Другими интересными новыми свойствами поэзия обогащается благодаря научно-техническому прогрессу (например, появлению компьютеров и интернета), обновлению круга идей, обсуждаемых философами и историками, переменам в общественном устройстве, — ведь поэзия, как уже говорилось, укоренена в языке, а язык чувствительнейшим образом отзывается на все, что происходит с людьми.
Выявляя и расширяя возможности языка, развивая и усложняя наши способности выражать и воспринимать, стихи в то же время обращаются к нашим эмоциям: они могут удивить и утешить, развеселить или вызвать сочувствие. Сами поэты нередко говорят о своих задачах именно с этой стороны — эмоциональной, межличностной. В том числе и в стихах:
.. в мой жестокий век восславил я свободу
И милость к падшим призывал — [257]
вот что Пушкин называет своей главной заслугой. Славить свободу и призывать к милосердию — прекрасное и очень важное занятие, но зачем это делать непременно в стихах? Значит, у поэта за душой есть что-то еще, о чем он умалчивает (или чего не осознает), — но именно это делает его поэтом, а призывы к милосердию и свободе пропадают в поэзии впустую, если они художественно неинтересны.

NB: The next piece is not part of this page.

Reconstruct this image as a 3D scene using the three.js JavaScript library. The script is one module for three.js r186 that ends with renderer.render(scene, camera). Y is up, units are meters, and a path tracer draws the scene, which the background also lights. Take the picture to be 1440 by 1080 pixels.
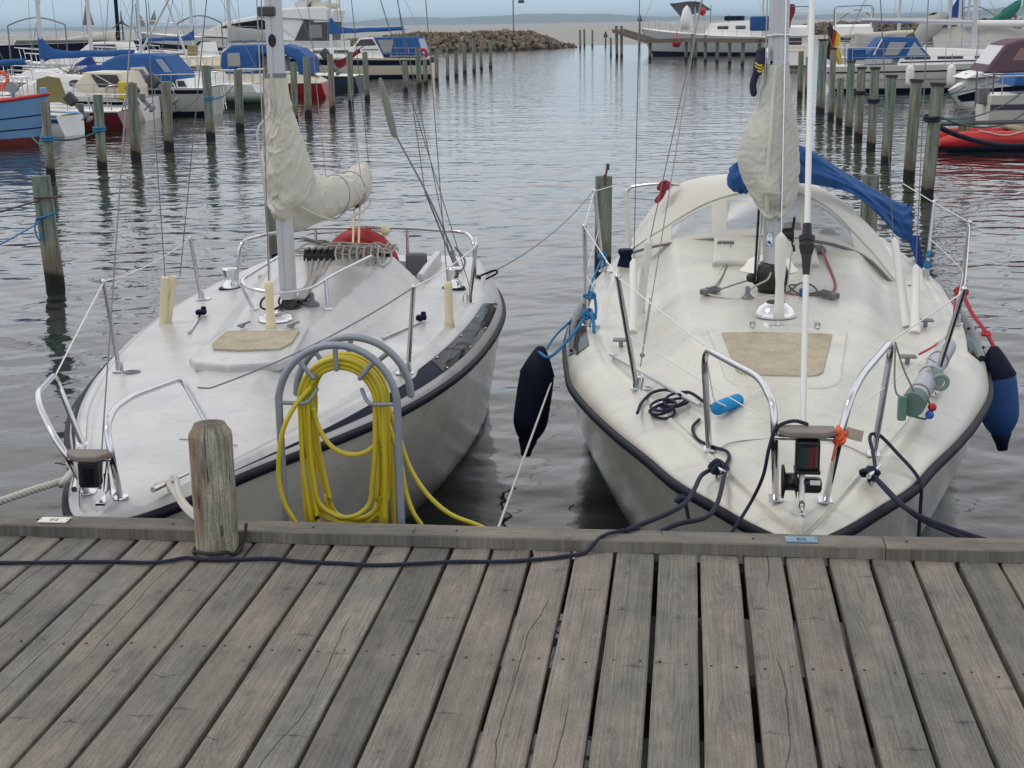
import * as THREE from 'three';
import { mergeGeometries, mergeVertices, toCreasedNormals } from 'three/addons/utils/BufferGeometryUtils.js';
import { RoundedBoxGeometry } from 'three/addons/geometries/RoundedBoxGeometry.js';
import { MarchingCubes } from 'three/addons/objects/MarchingCubes.js';

// ---------------------------------------------------------------- camera, sky, sun, exposure
const scene = new THREE.Scene();
const camera = new THREE.PerspectiveCamera(29.51, 4 / 3, 0.1, 16000);
camera.rotation.order = 'YXZ';
camera.position.set(0, 2.65, 0);
camera.rotation.set(-13.9 * Math.PI / 180, 6.95 * Math.PI / 180, -0.917 * Math.PI / 180);
scene.add(camera);

const renderer = new THREE.WebGLRenderer({ antialias: true });
renderer.setSize(1024, 768);
renderer.toneMapping = THREE.LinearToneMapping;
renderer.toneMappingExposure = 0.93;
renderer.shadowMap.enabled = true;
renderer.shadowMap.type = THREE.PCFSoftShadowMap;

// ---- noise on a table, repeating where a period is given
function rng(seed) { let a = seed >>> 0; return () => { a = (a + 0x6D2B79F5) | 0; let t = Math.imul(a ^ (a >>> 15), 1 | a); t = (t + Math.imul(t ^ (t >>> 7), 61 | t)) ^ t; return ((t ^ (t >>> 14)) >>> 0) / 4294967296; }; }
const TAB = (() => { const r = rng(77), t = new Float32Array(65536); for (let i = 0; i < 65536; i++) t[i] = r(); return t; })();
function vn(x, y, px = 256, py = 256) {
  const xi = Math.floor(x), yi = Math.floor(y), fx = x - xi, fy = y - yi;
  const m = (a, p) => { const q = a % p; return q < 0 ? q + p : q; };
  const x0 = m(xi, px) & 255, x1 = m(xi + 1, px) & 255, y0 = (m(yi, py) & 255) << 8, y1 = (m(yi + 1, py) & 255) << 8;
  const u = fx * fx * (3 - 2 * fx), v = fy * fy * (3 - 2 * fy);
  const a = TAB[y0 + x0], b = TAB[y0 + x1], c = TAB[y1 + x0], d = TAB[y1 + x1];
  return a + (b - a) * u + (c - a) * v + (a - b - c + d) * u * v;
}
function fbm(x, y, o = 4, p = 256) { let s = 0, a = 0.5, f = 1, n = 0; for (let i = 0; i < o; i++) { s += a * vn(x * f + i * 17.3, y * f + i * 9.1, p * f > 256 ? 256 : p * f, p * f > 256 ? 256 : p * f); n += a; a *= 0.5; f *= 2; } return s / n; }
const clamp = (x, a = 0, b = 1) => Math.min(b, Math.max(a, x));
const lerp = (a, b, t) => a + (b - a) * t;
const sst = (a, b, x) => { const t = clamp((x - a) / (b - a)); return t * t * (3 - 2 * t); };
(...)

Разумеется, поэт видит поэзию иначе, чем читатель, думает и говорит о ней по-другому, может забыть или умолчать не о том, о чем забудет или умолчит читатель. Это всегда было так — но этот разрыв многократно увеличился после того, как во второй половине XIX века (в России чуть позже, в начале XX века) в культуре совершилась модернистская революция. Один из ее родоначальников, французский поэт Шарль Бодлер, требовал от искусства обостренного чувства современности — такого, которое позволяло бы запечатлевать настоящее время вместе с его сиюминутными приметами и подчеркивать в нем те смыслы, благодаря которым оно остается в вечности.

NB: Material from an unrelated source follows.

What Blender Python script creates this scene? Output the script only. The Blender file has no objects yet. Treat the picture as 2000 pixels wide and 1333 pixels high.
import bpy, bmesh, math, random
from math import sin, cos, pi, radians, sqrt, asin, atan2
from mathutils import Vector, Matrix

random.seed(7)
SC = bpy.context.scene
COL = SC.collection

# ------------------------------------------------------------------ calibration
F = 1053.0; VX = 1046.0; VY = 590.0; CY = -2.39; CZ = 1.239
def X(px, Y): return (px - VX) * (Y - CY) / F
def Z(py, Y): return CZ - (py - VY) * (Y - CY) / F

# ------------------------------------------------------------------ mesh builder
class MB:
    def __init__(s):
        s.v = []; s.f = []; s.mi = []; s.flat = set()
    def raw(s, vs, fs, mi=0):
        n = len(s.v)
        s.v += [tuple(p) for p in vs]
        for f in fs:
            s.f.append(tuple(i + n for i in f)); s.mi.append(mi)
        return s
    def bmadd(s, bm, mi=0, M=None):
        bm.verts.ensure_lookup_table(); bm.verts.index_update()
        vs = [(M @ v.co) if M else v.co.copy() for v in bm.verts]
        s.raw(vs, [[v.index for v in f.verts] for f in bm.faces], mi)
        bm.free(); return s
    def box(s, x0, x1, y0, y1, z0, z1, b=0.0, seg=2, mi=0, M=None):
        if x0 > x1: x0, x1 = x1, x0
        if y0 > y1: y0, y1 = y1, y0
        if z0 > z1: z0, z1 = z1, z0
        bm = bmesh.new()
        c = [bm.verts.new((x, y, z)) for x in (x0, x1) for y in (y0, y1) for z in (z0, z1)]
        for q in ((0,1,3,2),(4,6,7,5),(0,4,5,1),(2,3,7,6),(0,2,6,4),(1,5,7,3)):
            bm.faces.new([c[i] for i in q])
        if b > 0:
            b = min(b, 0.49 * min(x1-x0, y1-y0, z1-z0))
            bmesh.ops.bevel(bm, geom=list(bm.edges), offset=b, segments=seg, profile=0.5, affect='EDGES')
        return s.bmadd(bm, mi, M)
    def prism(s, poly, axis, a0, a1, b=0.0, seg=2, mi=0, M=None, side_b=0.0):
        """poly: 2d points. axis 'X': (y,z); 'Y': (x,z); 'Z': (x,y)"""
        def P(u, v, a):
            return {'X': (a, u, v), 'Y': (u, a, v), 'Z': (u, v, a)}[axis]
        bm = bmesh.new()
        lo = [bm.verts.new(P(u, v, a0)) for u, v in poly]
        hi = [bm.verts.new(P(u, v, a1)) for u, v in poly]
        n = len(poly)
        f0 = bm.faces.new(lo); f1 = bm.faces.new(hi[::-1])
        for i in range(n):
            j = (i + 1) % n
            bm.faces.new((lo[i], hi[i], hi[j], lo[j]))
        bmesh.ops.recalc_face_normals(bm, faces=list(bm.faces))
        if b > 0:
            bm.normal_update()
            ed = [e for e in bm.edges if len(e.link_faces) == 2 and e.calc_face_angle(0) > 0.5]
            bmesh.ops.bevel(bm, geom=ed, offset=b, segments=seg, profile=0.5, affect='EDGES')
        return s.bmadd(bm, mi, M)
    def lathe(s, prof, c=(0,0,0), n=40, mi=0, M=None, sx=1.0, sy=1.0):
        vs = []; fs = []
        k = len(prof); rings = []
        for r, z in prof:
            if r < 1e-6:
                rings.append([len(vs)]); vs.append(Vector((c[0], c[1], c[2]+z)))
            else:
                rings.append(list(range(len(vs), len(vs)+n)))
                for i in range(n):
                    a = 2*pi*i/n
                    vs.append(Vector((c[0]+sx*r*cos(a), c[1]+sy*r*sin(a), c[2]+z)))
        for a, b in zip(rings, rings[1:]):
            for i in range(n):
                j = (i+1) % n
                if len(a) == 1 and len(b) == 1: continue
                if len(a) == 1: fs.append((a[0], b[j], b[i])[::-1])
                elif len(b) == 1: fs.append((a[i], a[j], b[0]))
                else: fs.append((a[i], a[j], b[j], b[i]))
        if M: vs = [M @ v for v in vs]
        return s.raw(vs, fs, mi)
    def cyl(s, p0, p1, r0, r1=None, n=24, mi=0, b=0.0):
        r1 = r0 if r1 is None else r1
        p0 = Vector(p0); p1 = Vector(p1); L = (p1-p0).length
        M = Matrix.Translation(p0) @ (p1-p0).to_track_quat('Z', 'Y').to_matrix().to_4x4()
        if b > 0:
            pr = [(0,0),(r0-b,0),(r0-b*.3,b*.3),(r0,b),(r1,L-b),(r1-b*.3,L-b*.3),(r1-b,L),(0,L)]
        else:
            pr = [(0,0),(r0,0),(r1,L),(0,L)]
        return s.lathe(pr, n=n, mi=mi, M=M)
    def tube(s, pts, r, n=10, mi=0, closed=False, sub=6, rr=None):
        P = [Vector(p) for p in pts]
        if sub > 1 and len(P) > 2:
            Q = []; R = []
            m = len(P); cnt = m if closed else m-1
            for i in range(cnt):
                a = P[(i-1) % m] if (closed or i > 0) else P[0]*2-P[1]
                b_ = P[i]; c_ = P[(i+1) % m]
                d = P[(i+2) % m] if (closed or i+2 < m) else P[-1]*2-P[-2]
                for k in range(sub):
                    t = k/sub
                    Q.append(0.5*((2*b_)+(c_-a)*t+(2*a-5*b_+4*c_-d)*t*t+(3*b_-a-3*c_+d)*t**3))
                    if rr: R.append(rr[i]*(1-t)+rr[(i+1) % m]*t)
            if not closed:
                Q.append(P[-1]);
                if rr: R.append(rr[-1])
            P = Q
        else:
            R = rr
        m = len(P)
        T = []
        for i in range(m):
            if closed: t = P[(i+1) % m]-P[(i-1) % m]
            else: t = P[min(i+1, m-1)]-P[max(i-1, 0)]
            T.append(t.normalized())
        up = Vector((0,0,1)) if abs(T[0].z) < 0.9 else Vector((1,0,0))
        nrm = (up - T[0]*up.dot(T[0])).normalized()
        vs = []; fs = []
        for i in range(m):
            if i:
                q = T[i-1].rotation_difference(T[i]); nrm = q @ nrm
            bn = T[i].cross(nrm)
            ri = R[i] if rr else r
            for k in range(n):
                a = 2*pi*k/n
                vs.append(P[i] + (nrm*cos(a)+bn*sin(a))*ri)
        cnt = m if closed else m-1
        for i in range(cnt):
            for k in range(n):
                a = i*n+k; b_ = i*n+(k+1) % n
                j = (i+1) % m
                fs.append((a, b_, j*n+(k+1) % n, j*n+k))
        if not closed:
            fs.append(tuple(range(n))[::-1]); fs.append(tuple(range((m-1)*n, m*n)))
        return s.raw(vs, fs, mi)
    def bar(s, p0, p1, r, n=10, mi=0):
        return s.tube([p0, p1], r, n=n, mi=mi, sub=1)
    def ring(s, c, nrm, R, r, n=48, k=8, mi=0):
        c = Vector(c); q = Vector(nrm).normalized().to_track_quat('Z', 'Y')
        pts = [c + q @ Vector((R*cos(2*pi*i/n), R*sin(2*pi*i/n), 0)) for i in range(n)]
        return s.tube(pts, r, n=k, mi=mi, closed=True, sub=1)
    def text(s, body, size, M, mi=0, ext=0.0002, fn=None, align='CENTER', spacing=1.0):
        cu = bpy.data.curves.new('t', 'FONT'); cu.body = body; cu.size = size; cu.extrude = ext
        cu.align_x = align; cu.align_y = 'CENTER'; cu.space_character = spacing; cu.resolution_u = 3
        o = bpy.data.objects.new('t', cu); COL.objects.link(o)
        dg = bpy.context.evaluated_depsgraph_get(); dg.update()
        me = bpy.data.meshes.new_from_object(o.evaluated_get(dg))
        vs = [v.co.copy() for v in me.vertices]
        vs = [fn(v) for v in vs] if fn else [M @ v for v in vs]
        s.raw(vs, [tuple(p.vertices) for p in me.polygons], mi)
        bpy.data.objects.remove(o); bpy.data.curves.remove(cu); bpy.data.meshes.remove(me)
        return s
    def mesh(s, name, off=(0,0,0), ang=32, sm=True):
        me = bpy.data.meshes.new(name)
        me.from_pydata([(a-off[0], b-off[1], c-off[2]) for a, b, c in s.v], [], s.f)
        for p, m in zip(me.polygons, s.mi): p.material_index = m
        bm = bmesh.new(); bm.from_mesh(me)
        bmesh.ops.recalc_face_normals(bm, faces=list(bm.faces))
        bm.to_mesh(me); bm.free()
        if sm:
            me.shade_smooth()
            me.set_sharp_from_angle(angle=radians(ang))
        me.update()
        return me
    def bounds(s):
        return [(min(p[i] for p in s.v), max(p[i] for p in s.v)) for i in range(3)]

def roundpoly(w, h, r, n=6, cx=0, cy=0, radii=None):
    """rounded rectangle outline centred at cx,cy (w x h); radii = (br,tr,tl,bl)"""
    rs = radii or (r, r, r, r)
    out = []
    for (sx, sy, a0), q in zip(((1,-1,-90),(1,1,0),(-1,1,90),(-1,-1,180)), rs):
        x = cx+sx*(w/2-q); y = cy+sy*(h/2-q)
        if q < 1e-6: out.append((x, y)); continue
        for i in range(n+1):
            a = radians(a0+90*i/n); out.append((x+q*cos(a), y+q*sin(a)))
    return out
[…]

Такой взгляд на искусство, постепенно ставший общепринятым, привел к небывалому увеличению его сложности и разнообразия. Многое в новейшей поэзии остается непонятным читателю, так что порой он начинает подозревать, что все это — «поэзия для поэтов», которая обычному человеку не может быть доступна.
Значит ли это, что если ты не пишешь стихов, то и читать стихи бесполезно? Безусловно, нет: ведь для того, чтобы знать толк во вкусной еде, не обязательно хорошо готовить. Что обязательно — так это постоянно тренировать вкус, пробовать разное и сравнивать. Зато справедливо обратное: если ты не читаешь стихов, то и писать их бесполезно — потому что чувство современности, о котором говорит Бодлер, касается и стихов: нужно представлять, каков современный стих и чем он отличается от поэзии прошлого.
Но это знание пригодится и обычному читателю, потому что всякий человек стоит перед необходимостью лучше понять свое время. Разумеется, не менее важно и знакомство с поэтической классикой, которая потому и классика, что одновременно принадлежит своей эпохе и нам, потомкам. Значит, в ней нужно уметь разделять приметы прошлого (про которое тоже не мешает знать и понимать больше) — и общие для разных эпох черты.